# Records:

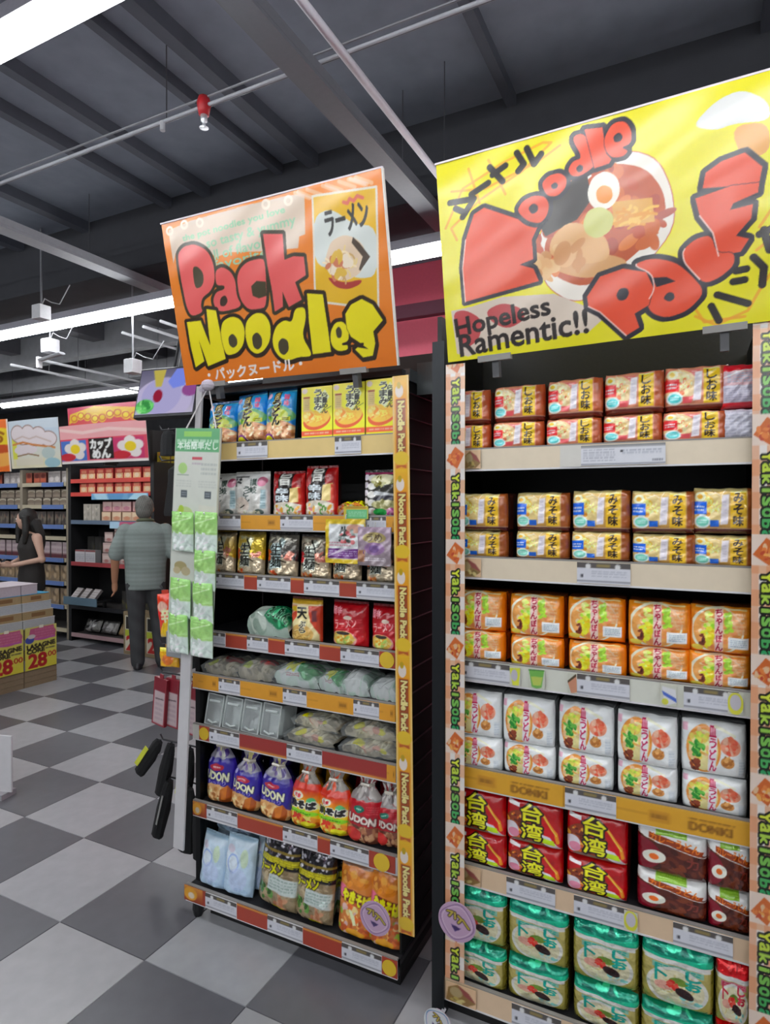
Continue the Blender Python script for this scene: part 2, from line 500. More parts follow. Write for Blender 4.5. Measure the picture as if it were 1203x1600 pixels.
def art_taiwan(seed):
    a = Art(84, 74, '#a8181c', seed)
    a.grad('#c01c22', '#8e1218', 0, 1)
    a.ell(.34, .4, .36, .36, '#7d3a22'); a.food(.34, .42, .32, .3, ['#8d4a26', '#c0642e', '#5a2414', '#d9a24a'], 50, .05)
    a.ell(.12, .3, .13, .18, '#cfcad0'); a.ell(.16, .24, .1, .1, '#c9869a')
    a.poly([(.55, .35), (.8, .3), (1, .02), (.9, 0), (.7, .12)], '#d6d2d8'); a.poly([(.6, .26), (.86, .24), (.9, .12), (.66, .14)], '#b5d130')
    a.line([(.68, .75), (.8, .55), (.9, .4), (.93, .2)], .06, '#d98a2e'); a.line([(.7, .72), (.82, .5), (.91, .35)], .02, '#f0c060')
    a.poly([(.0, .0), (.9, 0), (.7, .12), (.2, .14)], '#6e5a50')
    a.text('台湾', .3, .12, .66, .94, '#eae13a', bold=2, out='#1c1208', ow=7, vert=True)
    a.poly([(.05, .86), (.26, .82), (.26, .9), (.05, .95)], '#e4dcdc')
    a.line([(.0, .02), (1, .02)], .03, '#d9b060')
    return a

def art_curry(seed):
    a = Art(92, 74, '#4a1f16', seed)
    a.food(.6, .3, .4, .3, ['#57281a', '#3f1910', '#6a3520'], 50, .08)
    a.ell(-.05, .4, .42, .34, '#701526')
    a.poly([(0, 1), (1, 1), (1, .56), (.92, .6), (.6, .64), (.3, .68), (.12, .74), (0, .84)], '#d8d8d6')
    a.rect(.28, .84, .72, 1, '#7fa83a'); a.lines(.3, .86, .7, .98, 3, '#9cc456', .8)
    a.poly([(.18, .86), (.3, .84), (.95, .66), (.92, .56), (.5, .66), (.18, .72)], '#8a3c16')
    a.text('カレーうどん', .2, .66, .9, .82, '#d0762a', bold=1, rot=-6)
    a.ell(.26, .38, .17, .13, '#e4ddd2', 8); a.ell(.26, .38, .07, .06, '#d56a2c')
    a.text('カ', .72, .3, .88, .5, '#6e3028', bold=1); a.line([(0, .8), (.5, .64), (1, .54)], .015, '#efe6da')
    return a

def art_shio(seed, red=False):
    fold = '#15806a' if not red else '#b0141c'
    ink = '#1f9a8c' if not red else '#b8384e'
    a = Art(92, 110, '#8f8a4a', seed)
    a.grad('#98924a', '#bcb078', 0, .8)
    a.rect(0, .77, 1, 1, fold); a.poly([(0, .78), (0, .84), (.5, .81), (1, .88), (1, .78)], '#2ab08c' if not red else '#d8242c')
    a.food(.5, .93, .4, .05, [fold, '#0e5c50' if not red else '#7c0e16', '#4fc8a4' if not red else '#ea4a4a'], 14, .07)
    a.poly([(0, .72), (1, .70), (1, .77), (.5, .78), (0, .79)], '#e6e2da')
    a.rect(.16, .61, .86, .70, '#8fb8a4' if not red else '#c47a88'); a.lines(.2, .62, .82, .69, 2, ink, .9)
    a.ell(.5, .36, .42, .32, '#dfe0d6'); a.ell(.5, .36, .37, .27, '#dcd6b8')
    a.noodles(.5, .34, .3, .22, ['#e6dcb4', '#d4c894', '#efe8cc'], 22, .02)
    a.food(.66, .22, .14, .08, ['#8fc8c0', '#cfe0d0'], 8, .05); a.ell(.32, .36, .13, .07, '#e2a898'); a.ell(.52, .46, .13, .06, '#6f8a3e')
    a.food(.46, .4, .09, .06, ['#d23a30', '#e0584a'], 12, .05); a.ell(.6, .3, .13, .07, '#2c1818', -20); a.food(.6, .3, .1, .04, ['#3c1c1c', '#20100f'], 8, .04)
    a.text('しお', .62, .38, .82, .66, ink, bold=3, vert=True); a.text('卜', .2, .42, .36, .66, ink, bold=2)
    a.rect(0, 0, .05, .75, '#a8a05c'); a.rect(.95, 0, 1, .75, '#7c7434'); a.line([(0, .015), (1, .015)], .03, '#e0d48c')
    return a

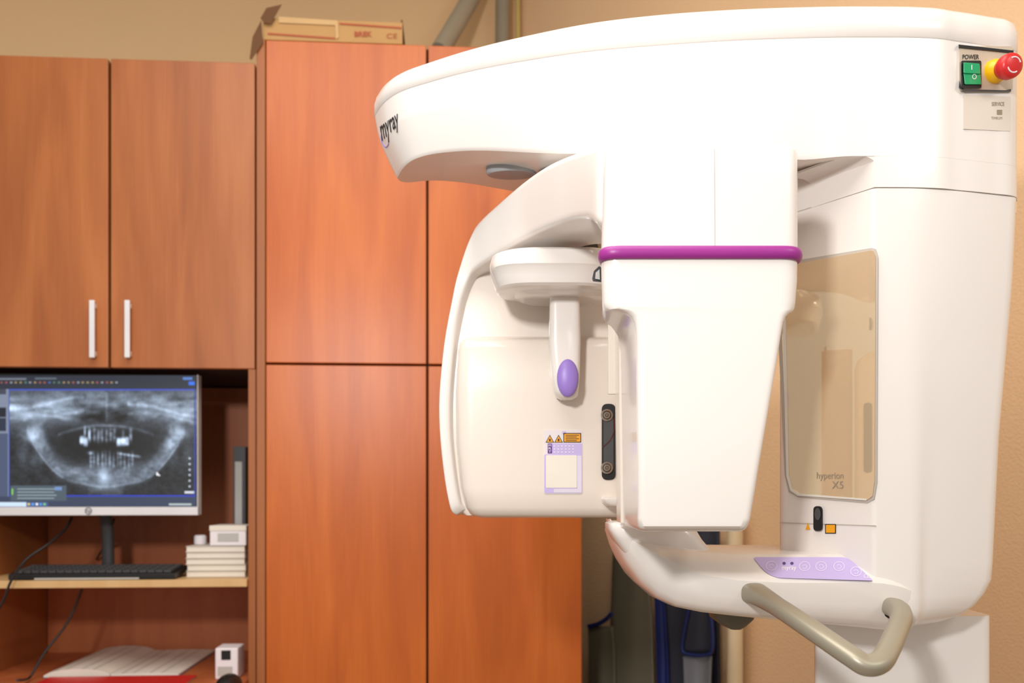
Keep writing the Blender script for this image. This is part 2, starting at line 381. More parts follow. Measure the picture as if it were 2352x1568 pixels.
# lower desk items
r=thing('planner','open planner with white ruled pages on the desk behind the red folder','book',W((U(255,.1),.15,zdk)))
for s in (0,1):
    g=[];n=12
    ua,ub=(U(100,.05),U(252,.05)) if s==0 else (U(254,.05),U(410,.05))
    for i in range(n+1):
        t=i/n; q=t if s==0 else 1-t
        zz=.006+(.018 if s==0 else .004)*math.sin(math.pi*min(1,q*1.02))**.5*(.8+.2*q) if q<.98 else .008
        g.append((ua+(ub-ua)*t,zz))
    ring=lambda v:[W((a,v,zdk+z)) for a,z in g]+[W((a,v,zdk+.001)) for a,z in reversed(g)]
    vs,fs=loft([ring(.05),ring(.40)]); pg=mk('pages',vs,fs,PAPER,r,smooth=True)
    for k in range(1,5):
        i=int(k*n/5); mk('ruled_line',[W((g[i][0]-.0008,.05,zdk+g[i][1]+.0008)),W((g[i][0]+.0008,.05,zdk+g[i][1]+.0008)),W((g[i][0]+.0008,.40,zdk+g[i][1]+.0008)),W((g[i][0]-.0008,.40,zdk+g[i][1]+.0008))],[(0,1,2,3)],INKG,pg)
cb('cover',U(98,.05),U(412,.05),.045,.405,zdk+.0002,zdk+.001,BLUE,r,0)
r=thing('folder','flat red folder at the front edge of the desk','folder',W((U(250,-.05),-.1,zdk)))
cb('cover',U(80,-.05),U(430,-.05),-.2,.03,zdk+.004,zdk+.007,RED,r,.001)
cb('papers',U(82,-.05),U(428,-.05),-.198,.028,zdk+.0005,zdk+.0038,PAPER,r,0)
r=thing('dispenser_box','small white upright box with black opening on the desk near the side panel','box',W((U(519),.04,zdk)))
cb('box_body',U(494),U(546),.0,.07,zdk+.0005,ZC(519,1488),WHT,r,.003)
cb('opening',U(508),U(530),-.0015,.001,ZC(519,1515),ZC(519,1493),BLK,r,.002)
cb('print',U(500),U(534),-.001,.001,ZC(519,1552),ZC(519,1530),LGR,r,0)
rings=[]
for k in range(7):
    a=k/6*math.pi/2; rings.append([W((U(530,-.08)+.032*math.cos(a)*math.cos(b),-.1+.055*math.cos(a)*math.sin(b),zdk+.001+.034*math.sin(a))) for b in [j*math.pi/10 for j in range(20)]])
vs,fs=loft(rings[:-1]); tag(mk('computer_mouse',vs,fs,BLK,smooth=True),'black computer mouse in front of the small white box','mouse')
def cab(pts,lab,r=.0032): tag(tube('cable',pts,r,BLK,n=8),lab,'cable')
cab([W((U(x,v),v,ZC(x,y,v))) for x,y,v in ((165,1188,.09),(150,1215,.06),(110,1250,-.0),(60,1285,-.03),(25,1335,-.04),(5,1385,-.04),(-40,1450,-.03))],'black cable sweeping left from below the monitor over the shelf edge')
cab([W((U(x,v),v,ZC(x,y,v))) for x,y,v in ((262,1192,.2),(252,1225,.27),(240,1252,.37),(230,1270,.38),(222,1284,.40))],'short black cable behind the monitor stand')
cab([W((U(x,v),v,ZC(x,y,v))) for x,y,v in ((188,1352,.1),(172,1395,.1),(148,1440,.08),(105,1495,.04),(78,1540,.02),(65,1558,-.0),(40,1562,-.1))],'black cable hanging below the shelf down to the desk')
# ---------------------------------------------------------------- cardboard box on cabinet
r=thing('cardboard_box','open cardboard box with red print on top of the tall cabinet','box',W((U(765),.18,ztt+.003)))
bz=ztt+.0035; pc=CP(.004)
cb('front_panel',U(603),U(924),.005,.009,bz,ZC(765,44,.0),CARD,r,.0005)
cb('back_panel',U(603),U(924),.33,.334,bz,ZC(765,50,.03),CARDD,r,.0005)
cb('end_panel',U(603),U(603)+.004,.01,.329,bz,ZC(765,44,.0),CARD,r,.0005)
cb('end_panel',U(924)-.004,U(924),.01,.329,bz,ZC(765,35,.0),CARDD,r,.0005)
cb('bottom_panel',U(603)+.005,U(924)-.005,.01,.329,bz,bz+.003,CARDD,r,0)
pq=CP(-.003)
decal('flap',[(598,42),(612,18),(648,10),(622,55),(606,52)],pq,CARDD,r,.003)
decal('flap',[(600,46),(604,98),(578,138),(573,135),(580,85)],pq,CARDD,r,.003)
decal('packing_tape',[(640,38),(776,47),(778,86),(772,90),(770,58),(640,52)],pc,mat('tape',(206,168,112),.5),r,.002)
decal('print_stripe',[(615,75),(770,86),(770,90),(615,79)],pc,REDP,r,.001)
decal('print_stripe',[(780,52),(922,62),(922,66),(780,56)],pc,REDP,r,.001)
text('BREK',tq(814,72,854,84),pc,REDP,r,th=.0012,bold=.03); text('CE',tq(888,77,912,88),pc,REDP,r,th=.0012)
# pipes in corner
def wp(px,off=0): # Y on the right wall at px
    a=(px-CX)/F; return 3.0/(1+a)-off
tag(tube('duct',[P(1100,-40,2.9),P(1068,20,2.84),P(1010,118,2.74)],.030,PIPE,n=14),'slanting grey duct beside the room corner above the tall cabinet','duct')
tag(tube('drain_pipe',[V((-.03,2.9,3.0)),V((-.035,2.9,2.3)),V((-.035,2.9,1.9))],.024,mat('pipe2',(152,142,122),.5),n=14),'upright grey pipe standing in the room corner','pipe')
tag(tube('conduit',[P(1188,-90,2.93)*1,P(1190,120,2.93)],.009,mat('pipe3',(205,180,110),.5),n=10),'thin yellowish conduit running up the room corner','pipe')
# ---------------------------------------------------------------- aprons on right wall
def cloth(name,rows,off,m,parent,amp=.012,fr=3.0,n=26,ph=0):
    vs=[];fs=[];R=[]
    for i in range(len(rows)-1):
        for k in range(4):
            t=k/4; R.append([rows[i][q]*(1-t)+rows[i+1][q]*t for q in range(3)])
    R.append(rows[-1])
    for py,xl,xr in R:
        for j in range(n+1):
            t=j/n; px=xl+(xr-xl)*t
            vs.append(P(px,py,wp(px,off)-amp*(math.sin(t*fr*2*math.pi+ph)+.4*math.sin(t*11+py*.01))))
    for i in range(len(R)-1):
        for j in range(n): a=i*(n+1)+j; fs.append((a,a+1,a+n+2,a+n+1))
    return mk(name,vs,fs,m,parent,smooth=True,solid=.006)
def edge(pts,off,m,parent,r=.007,name='trim'): return tube(name,[P(x,y,wp(x,off)) for x,y in pts],r,m,parent,n=8)
r=thing('lead_apron','grey green lead apron with blue edging hanging beside the tall cabinet','apron',P(1430,1700,wp(1430,.06)))
cloth('apron_body',[(1225,1412,1470),(1300,1408,1485),(1420,1404,1498),(1700,1400,1506)],.08,APR,r,amp=.003,fr=.7)
cloth('apron_panel',[(1438,1352,1407),(1500,1354,1412),(1700,1356,1416)],.10,APR,r,amp=.002,fr=.8)
edge([(1352,1438),(1375,1432),(1394,1420),(1405,1408)],.112,BLUE,r)
box('hook',P(1440,1225,2.55).x-.005,P(1440,1225,2.55).x+.005,wp(1440,.08),wp(1440,.0)-.01,P(0,1212,2.55).z,P(0,1222,2.55).z,CHR,r)
r=thing('radiation_apron','dark navy radiation apron with blue edge hanging behind the tray','apron',P(1580,1700,wp(1580,.06)))
cloth('apron_body',[(1215,1514,1652),(1400,1514,1650),(1500,1516,1652),(1700,1520,1656)],.05,APN,r,amp=.004,fr=2)
cloth('strap',[(1340,1504,1524),(1500,1509,1534),(1700,1514,1540)],.068,BLUE,r,amp=.002,fr=1)
box('hook',P(1575,1200,2.4).x-.005,P(1575,1200,2.4).x+.005,wp(1575,.08),wp(1575,.0)-.01,P(0,1196,2.45).z,P(0,1206,2.45).z,CHR,r)
r=thing('thyroid_collar','dark collar with blue piping and grey mesh end hanging over the navy apron','collar',P(1605,1700,wp(1605,.1)))
cloth('collar_body',[(1390,1580,1632),(1450,1572,1636),(1500,1566,1638)],.10,APN,r,amp=.004,fr=1)
edge([(1583,1395),(1572,1450),(1567,1490),(1580,1502),(1620,1504),(1636,1492),(1636,1440),(1630,1395)],.112,BLUE,r,.005,'piping')
cloth('mesh_end',[(1506,1570,1634),(1560,1572,1632),(1700,1574,1630)],.10,MESHG,r,amp=.004,fr=1)
y_=wp(1688,.05)
r=thing('stand_pole','cream upright pole standing against the wall left of the machine column','pole',V((X_(1688,y_),y_,0)))
tube('pole',[V((X_(1688,y_),y_,.012)),V((X_(1688,y_),y_,Zp(1185,y_)))],.021,CREAM,r,n=16,sm=1)
tube('base',[V((X_(1688,y_),y_,.0)),V((X_(1688,y_),y_,.012))],.04,CREAM,r,n=20,sm=1)

# ================================================================ the x-ray machine
M=thing('dental_x_ray_machine','large white panoramic dental x-ray machine with a purple band and side mirror','x-ray machine',V((.6,1.38,0)))
fr=[(862,1.462),(866,1.440),(885,1.401),(920,1.366),(980,1.337),(1070,1.303),(1180,1.274),(1340,1.243),(1500,1.225),(1700,1.210),(1900,1.203),(2040,1.2025)]
outl=[V((X_(a,b),b)) for a,b in fr]+[V(q) for q in [(.56,1.2035),(.595,1.207),(.62,1.2135),(.65,1.2205),(.68,1.2285),(.712,1.238),(.727,1.258),(.731,1.32),(.732,1.42),(.725,1.478),(.69,1.490),(.5,1.490),(.3,1.488),(.1,1.482),(-.05,1.48),(-.15,1.486),(-.195,1.492),(-.22,1.484)]]
OUT=catmull([v.to_3d() for v in outl],8,True)
N=len(OUT)
ar=sum(OUT[i-1].x*OUT[i].y-OUT[i].x*OUT[i-1].y for i in range(N))
NRM=[]
for i in range(N):
    t=(OUT[(i+1)%N]-OUT[i-1]).normalized(); n=V((-t.y,t.x,0)) 
    if ar<0: n=-n
    NRM.append(n)
def sstep(x,a,b): t=max(0,min(1,(x-a)/(b-a))); return t*t*(3-2*t)
def ringz(zf,inf,wf,tip=0):
    out=[]
    for i in range(N):
        p=OUT[i]; x=p.x+NRM[i].x*inf*wf(p); y=p.y+NRM[i].y*inf*wf(p)
        if x<-.12: x=x+tip*(-.12-x)
        out.append(V((x,y,H+zf(p))))
    return out
def wbody(p):
    w=.40+.2*sstep(p.x,-.2,-.09)-.2*sstep(p.x,.0,.3)-.4*sstep(p.x,.40,.47)
    return max(w,0)
def zbot(p): return .526+(.488-.526)*sstep(p.x,-.16,.14)+(.464-.488)*sstep(p.x,.2,.42)
rings=[]
for t,i in ((-.0,0),(.25,.0),(.40,.0),(.44,.001),(.70,.013),(.95,.026),(.98,.028),(1,.032)):
    rings.append(ringz(lambda p:.6275+(zbot(p)-.6275)*t,i,wbody,.26*t**1.3))
vs,fs=loft(rings); mk('overhead_arm',vs,fs,WH,M,smooth=True,sharp=32)
def lidh(p): return .038+.014*sstep(p.x,-.2,.25)
rings=[]
for t,i in ((0,.0012),(.03,-.0010),(.5,-.0012),(.78,.002),(.92,.009),(1,.022),(1.04,.05)):
    rings.append(ringz(lambda p:.6277+lidh(p)*t,i,lambda p:1))
vs,fs=loft(rings); mk('top_cover',vs,fs,WH,M,smooth=True,sharp=75)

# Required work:
Isolate each line of the listing above that includes "were". Copy it.

# Written answer:
Continue the Blender Python script for this scene: part 2, from line 500. More parts follow. Write for Blender 4.5. Measure the picture as if it were 1203x1600 pixels.
Keep writing the Blender script for this image. This is part 2, starting at line 381. More parts follow. Measure the picture as if it were 2352x1568 pixels.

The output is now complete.